BMW baut nicht gerade langsame Autos. Was halten Sie von dem Vorstoß des Verkehrsministers Ramsauer, den Führerschein bereits nach acht Punkten zu entziehen?

Norbert Reithofer: Warten wir ab, bis die Details vorliegen. Ich habe jedenfalls noch nie einen Punkt in Flensburg gehabt. Und ich fahre viel selber und werde nicht nur chauffiert.

Bekommen Sie schlechte Laune, wenn Sie die Nachrichten über die Euro-Krise hören? Schließlich bestreitet BMW die Hälfte seines Absatzes in Westeuropa.

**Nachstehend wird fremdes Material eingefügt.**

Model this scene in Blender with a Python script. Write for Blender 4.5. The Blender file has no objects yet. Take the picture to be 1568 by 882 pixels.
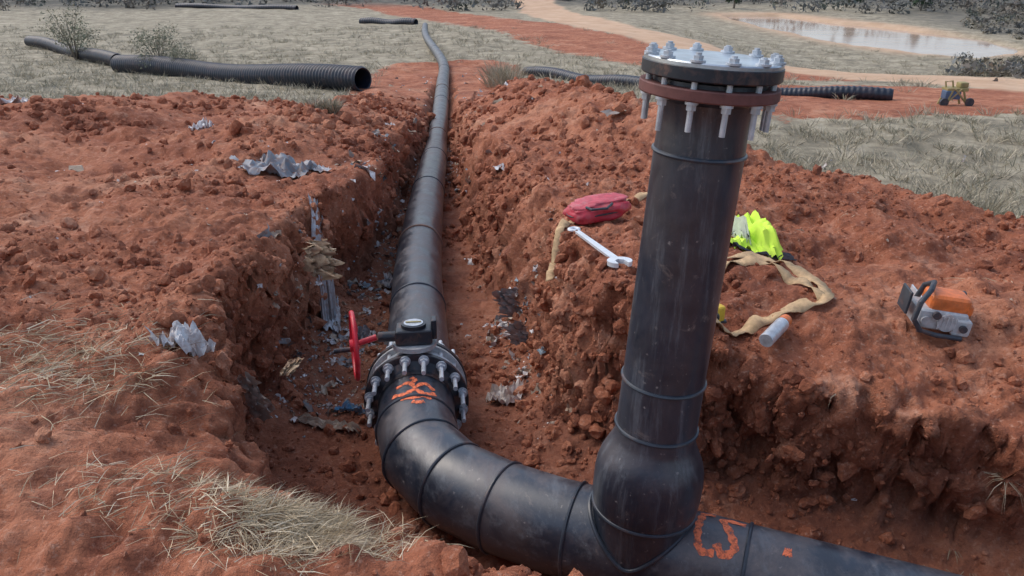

Reithofer: Deutschland und die deutsche Industrie profitieren vom Euro. Es ist beispielsweise ein großer Unterschied, ob in einem Markt mit einer gemeinsamen Währung und ohne Zollschranken etwa 13 Millionen Autos pro Jahr verkauft werden wie in der EU oder nur drei Millionen wie in Deutschland. Ein Scheitern des Euro, wovon ich aber nicht ausgehe, hätte erhebliche Folgen. So würde eine D-Mark stark aufgewertet und andere Währungen abgewertet werden. Das hätte auch negative Auswirkungen auf die Beschäftigung.


Wird China bereits in diesem Jahr nach Stückzahlen der wichtigste Absatzmarkt für BMW?

Reithofer: Das wird sich zeigen. Die Reihenfolge für 2011 lautet USA vor Deutschland und China. Die drei liegen auch 2012 wieder vorne, wobei es insbesondere in den USA und China für uns gut laufen dürfte.


BMW erweitert die Produktionskapazitäten im Ausland. Wie viele der 2012 voraussichtlich über 1,7 Millionen BMW-Fahrzeuge werden noch in Deutschland gebaut? Und geht der Anteil in zehn Jahren auf 50 Prozent zurück?
ReithoferDie BMW Group hat ein starkes Bekenntnis zum Standort Deutschland abgegeben. Allein im Zeitraum 2011 und 2012 werden wir hier über zwei Mrd. Euro investieren. Im vergangenen Jahr haben wir 4.000 neue Mitarbeiter eingestellt, davon etwa die Hälfte in Deutschland. 2020 wollen wir über zwei Millionen Autos verkaufen, und dieses Wachstum wird in erster Linie im Ausland erfolgen. Wir verfolgen die Strategie, wonach die Produktion dem Markt folgt. Deshalb investieren wir unter anderem auch in den USA und in China. Das heißt aber nicht, dass wir die Produktion in Deutschland verringern.


Vor zwei Jahren hielten Sie das Ziel von eine Million Elektroautos in Deutschland bis 2010 noch für realistisch. Schätzen Sie das jetzt noch genauso ein?

Reithofer: Wenn Politik und Wirtschaft an einem Strang ziehen, halte ich das Ziel immer noch für erreichbar. Die an der Steckdose aufladbaren Plug-In-Hybride zähle ich dabei mit.


Wer ist der größere Konkurrent für BMW, Audi oder Mercedes? Daimler will bis Ende des Jahrzehnts BMW wieder überholt haben.

Reithofer: Beide sind Wettbewerber. Ich bin der Ansicht, Konkurrenz belebt das Geschäft und ist gesund. Ohne sie würden wir nicht da stehen, wo wir heute sind. Was das Überholen angeht: Warten wir ab, wer letztlich vorne liegen wird.


Sie sind jetzt 25 Jahre bayerischer Motorenwerker. Wird es in Ihrer Amtszeit als Konzernlenker bis 2016 noch erstmals eine Frau in den BMW-Vorstand schaffen?

Reithofer: Das ist durchaus möglich.